The best weight configurations are the 350–200 (350 g on the central attachment and 200 g on the lower attachment) and the 250–200 (250 g on the central attachment and 200 g on the lower attachment). These weight configurations guarantee the lowest level of vibration and good dynamic behaviour of the bow on shooting. The archers report a good feeling during the aiming and during the shooting and, with a good archery technique, they allow for a good level of precision on target.

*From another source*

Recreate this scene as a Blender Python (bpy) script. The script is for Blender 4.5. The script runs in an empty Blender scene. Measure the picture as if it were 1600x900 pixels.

Analysis of the collected data shows that the archer is not sensitive to the duration of the vibration but is sensitive to the amplitude of the vibrations induced by the act of shooting (P2P) and the energy content of the vibration (RMS). The archer is also sensitive to both the high-frequency vibration range (sound) and the low-frequency range (vibration of the riser against the archer’s hand). The lower the vibration, the better the feeling with the double-weight configurations performing constantly better than the single-weight configurations. Among the double-weight configurations, the heaviest of the two weights is better attached to the central attachment and the lightest to the lower attachment. From the subjective metrics point of view, it was necessary to differentiate between the phases of the shooting to avoid the archer averaging the sensations experienced when using the bow. The archers scored the same weight configuration differently for the different phases of the shooting, generally preferring a double-weight configuration over a single-weight configuration with the heaviest weight in the central connection point.

Conclusion

This work shows that a pure performance-based approach is not enough to capture the complexity of the archer-bow interaction. The methodology developed to solve the proposed problem considers both subjective and objective metrics and the relationship between them. Identifying the objective metrics that correlate with archers’ perceptions required considerable effort and drew on some knowledge of human body mechanics and on knowledge in the archery community. When successful, the correlation analysis provides deeper insight into the problem and is extremely effective in understanding what the archer considers to be a good performance of the bow. This knowledge could be used to design better archery equipment from both performance and user experience points of view.

It is suggested that this methodology could be used for every type of sporting equipment and, in particular, for a human-centred improvement of sporting equipment.